Stock pile hasil produksi di tambang nikel.

Pertambangan mineral di Indonesia.

JAKARTA – Ahad, 12 Januari 2014 pukul 00.00 WIB, akhirnya pemerintah menetapkan Peraturan Pemerintah (PP) Nomor 01 Tahun 2014, yang berisi larangan terhadap kegiatan ekspor bijih mineral tambang. Era berjualan “tanah-air” telah berakhir.

PP 01/2014 ini merupakan pelaksanaan Undang-Undang Nomor 4 Tahun 2009, tentang Pertambangan Mineral dan Batubara (UU Minerba). Pemerintah telah menetapkan pelarangan ekspor bijih mineral, kecuali terlebih dahulu dilakukan proses pengolahan dan/atau pemurnian pada batas minimum dan jumlah tertentu.

Ketentuan mengenai mengenai batasan minimum pengolahan dan/atau pemurnian serta jumlah hasil pengolahan yang dapat dijual ke luar negeri, selanjutnya akan diatur dalam Peraturan Menteri Energi dan Sumber Daya Mineral (Permen ESDM).

Asosiasi Metalurgi dan Mineral Indonesia (AMMI) mengaku menyambut baik PP 01/2014 ini. Ketua Umum AMMI, Ryad Chairil memandang hal ini merupakan babak baru bagi pembangunan bangsa Indonesia yang lebih maju, yang kuat struktur industri hilir mineralnya.

“Kami memberi apresiasi kepada pemerintah atas pemberlakukan PP 01/2014 ini. PP ini adalah jembatan yang melengkapi mata rantai pasok (supply chain) industri dari hulu di sisi pertambangan mineral, sampai ke pembangunan industri logam dan manufaktur di sisi hilir,” ujarnya di Jakarta, Senin, 13 Januari 2013.

Selama ini, kata Ryad, kita hanya menyaksikan negara lain maju membangun industri logam dan manufakturnya, dengan mengolah dan memanfaatkan bijih mineral dari Indonesia.
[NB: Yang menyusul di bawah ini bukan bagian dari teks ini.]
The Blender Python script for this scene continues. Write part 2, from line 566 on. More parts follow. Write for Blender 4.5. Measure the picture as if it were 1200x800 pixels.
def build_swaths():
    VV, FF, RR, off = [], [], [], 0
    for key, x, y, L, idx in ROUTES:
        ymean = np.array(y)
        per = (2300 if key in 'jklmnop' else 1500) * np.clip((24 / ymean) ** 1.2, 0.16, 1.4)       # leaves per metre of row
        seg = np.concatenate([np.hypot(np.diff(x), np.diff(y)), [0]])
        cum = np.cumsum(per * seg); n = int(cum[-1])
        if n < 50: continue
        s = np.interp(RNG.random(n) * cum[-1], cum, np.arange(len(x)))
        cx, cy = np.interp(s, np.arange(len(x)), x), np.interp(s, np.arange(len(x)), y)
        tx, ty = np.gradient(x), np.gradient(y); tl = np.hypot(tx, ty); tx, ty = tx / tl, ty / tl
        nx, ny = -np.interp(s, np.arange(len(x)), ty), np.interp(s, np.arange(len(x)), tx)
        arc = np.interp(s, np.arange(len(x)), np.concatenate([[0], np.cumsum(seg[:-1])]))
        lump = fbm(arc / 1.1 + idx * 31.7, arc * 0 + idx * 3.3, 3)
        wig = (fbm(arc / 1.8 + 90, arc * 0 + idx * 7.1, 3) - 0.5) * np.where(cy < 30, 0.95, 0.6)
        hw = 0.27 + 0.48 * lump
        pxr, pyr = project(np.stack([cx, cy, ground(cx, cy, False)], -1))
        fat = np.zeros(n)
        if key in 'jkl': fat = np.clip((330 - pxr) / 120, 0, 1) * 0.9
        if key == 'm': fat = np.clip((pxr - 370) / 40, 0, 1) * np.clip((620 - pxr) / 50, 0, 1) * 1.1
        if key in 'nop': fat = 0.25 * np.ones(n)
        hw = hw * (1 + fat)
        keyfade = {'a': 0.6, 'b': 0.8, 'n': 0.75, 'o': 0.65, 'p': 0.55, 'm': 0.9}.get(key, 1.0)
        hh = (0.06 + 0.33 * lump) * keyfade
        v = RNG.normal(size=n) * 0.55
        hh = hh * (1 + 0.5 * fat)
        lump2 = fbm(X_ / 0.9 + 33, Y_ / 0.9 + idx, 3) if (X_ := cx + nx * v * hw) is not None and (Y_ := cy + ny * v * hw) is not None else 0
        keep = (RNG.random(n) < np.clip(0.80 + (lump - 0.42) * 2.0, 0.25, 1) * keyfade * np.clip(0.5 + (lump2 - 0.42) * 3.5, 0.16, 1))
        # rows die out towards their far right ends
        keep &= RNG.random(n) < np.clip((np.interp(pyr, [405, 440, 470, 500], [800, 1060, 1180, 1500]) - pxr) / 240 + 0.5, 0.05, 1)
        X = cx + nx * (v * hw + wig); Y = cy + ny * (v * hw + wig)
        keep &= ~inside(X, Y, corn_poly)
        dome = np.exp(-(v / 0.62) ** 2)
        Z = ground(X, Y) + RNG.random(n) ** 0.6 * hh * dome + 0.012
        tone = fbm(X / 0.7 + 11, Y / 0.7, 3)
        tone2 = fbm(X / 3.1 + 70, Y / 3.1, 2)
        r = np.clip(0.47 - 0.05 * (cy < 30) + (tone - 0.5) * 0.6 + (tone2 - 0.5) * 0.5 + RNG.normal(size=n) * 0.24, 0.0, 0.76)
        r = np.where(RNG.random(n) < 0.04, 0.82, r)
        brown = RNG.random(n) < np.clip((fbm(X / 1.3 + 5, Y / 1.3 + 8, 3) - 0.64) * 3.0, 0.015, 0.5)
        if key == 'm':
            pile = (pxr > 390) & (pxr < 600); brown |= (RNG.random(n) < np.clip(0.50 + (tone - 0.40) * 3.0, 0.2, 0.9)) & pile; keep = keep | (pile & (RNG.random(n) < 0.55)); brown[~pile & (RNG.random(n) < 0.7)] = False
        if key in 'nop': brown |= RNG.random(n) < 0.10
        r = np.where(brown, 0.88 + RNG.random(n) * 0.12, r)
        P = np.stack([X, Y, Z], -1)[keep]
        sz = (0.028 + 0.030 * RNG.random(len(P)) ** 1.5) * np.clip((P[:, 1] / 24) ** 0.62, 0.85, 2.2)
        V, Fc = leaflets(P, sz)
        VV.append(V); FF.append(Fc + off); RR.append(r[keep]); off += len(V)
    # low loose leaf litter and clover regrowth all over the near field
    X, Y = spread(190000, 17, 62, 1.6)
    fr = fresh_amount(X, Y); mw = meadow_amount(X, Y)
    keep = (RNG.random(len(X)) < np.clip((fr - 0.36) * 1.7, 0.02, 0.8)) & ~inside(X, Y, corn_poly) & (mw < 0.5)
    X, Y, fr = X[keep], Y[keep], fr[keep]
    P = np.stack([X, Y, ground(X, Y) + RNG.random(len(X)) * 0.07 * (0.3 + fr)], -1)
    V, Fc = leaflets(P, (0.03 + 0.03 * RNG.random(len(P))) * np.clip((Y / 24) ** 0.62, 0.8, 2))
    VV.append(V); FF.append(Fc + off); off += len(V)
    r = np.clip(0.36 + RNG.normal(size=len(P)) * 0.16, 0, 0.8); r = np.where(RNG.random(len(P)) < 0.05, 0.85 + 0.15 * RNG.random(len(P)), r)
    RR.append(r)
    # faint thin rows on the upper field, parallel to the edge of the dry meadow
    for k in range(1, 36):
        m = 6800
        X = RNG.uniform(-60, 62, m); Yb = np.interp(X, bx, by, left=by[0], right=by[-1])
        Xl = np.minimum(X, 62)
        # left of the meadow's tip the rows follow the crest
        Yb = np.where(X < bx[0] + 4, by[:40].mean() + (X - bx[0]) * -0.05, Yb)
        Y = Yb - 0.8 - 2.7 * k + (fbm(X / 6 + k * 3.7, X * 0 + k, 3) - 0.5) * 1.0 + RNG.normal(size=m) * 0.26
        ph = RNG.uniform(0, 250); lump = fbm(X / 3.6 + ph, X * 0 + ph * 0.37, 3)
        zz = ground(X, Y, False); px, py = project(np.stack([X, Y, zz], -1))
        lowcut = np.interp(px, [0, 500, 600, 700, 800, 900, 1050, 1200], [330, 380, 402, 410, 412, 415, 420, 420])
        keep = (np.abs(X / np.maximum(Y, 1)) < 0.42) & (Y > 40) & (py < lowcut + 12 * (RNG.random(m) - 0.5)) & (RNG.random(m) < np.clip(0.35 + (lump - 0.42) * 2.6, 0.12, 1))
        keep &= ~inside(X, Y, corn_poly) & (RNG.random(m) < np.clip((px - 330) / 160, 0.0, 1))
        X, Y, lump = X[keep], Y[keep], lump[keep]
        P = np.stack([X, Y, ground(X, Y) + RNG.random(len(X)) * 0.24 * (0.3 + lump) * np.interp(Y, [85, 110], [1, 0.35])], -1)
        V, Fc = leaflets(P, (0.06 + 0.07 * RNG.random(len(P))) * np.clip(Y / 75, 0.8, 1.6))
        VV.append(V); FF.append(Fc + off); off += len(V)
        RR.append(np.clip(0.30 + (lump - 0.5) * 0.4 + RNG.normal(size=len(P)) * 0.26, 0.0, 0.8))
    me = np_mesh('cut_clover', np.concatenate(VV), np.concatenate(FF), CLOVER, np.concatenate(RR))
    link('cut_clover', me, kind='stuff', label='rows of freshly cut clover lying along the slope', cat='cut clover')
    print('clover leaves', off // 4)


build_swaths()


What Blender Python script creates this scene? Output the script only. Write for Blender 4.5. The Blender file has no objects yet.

Padahal Indonesia mempunyai banyak tenaga ahli dan praktisi, yang mampu melakukan pengolahan dan pemurnian bijih mineral untuk membangun industri manufaktur yang kuat. Tapi hal ini tidak pernah terwujud karena kebijakan pemerintah yang selalu memberikan izin untuk mengekspor bijih mineral.

Ia mencontohkan Bapak Menteri Perindustrian yang kaget, melihat adanya tumpukan bauksit dari Indonesia sebesar 3 juta ton di China. “Padahal jika bauksit tersebut di suplai ke PT. Inalum, maka PT. Inalum dapat beroperasi selama 46 tahun,” tambah Ryad Chairil.

PT Inalum pun dapat mensuplai bahan baku kepada industri alumnimum dalam negeri yang umumnya memproduksi peralatan rumah tangga seperti panci, teko dll. Industri lainnya termasuk otomotif akan mendapat suplai bahan baku aluminium.

“Jadi kita tidak perlu impor bahan baku aluminium lagi. Masyarakat pun akan mendapat produk dengan harga yang murah dan berkualitas baik,” kata Ryad Chairil.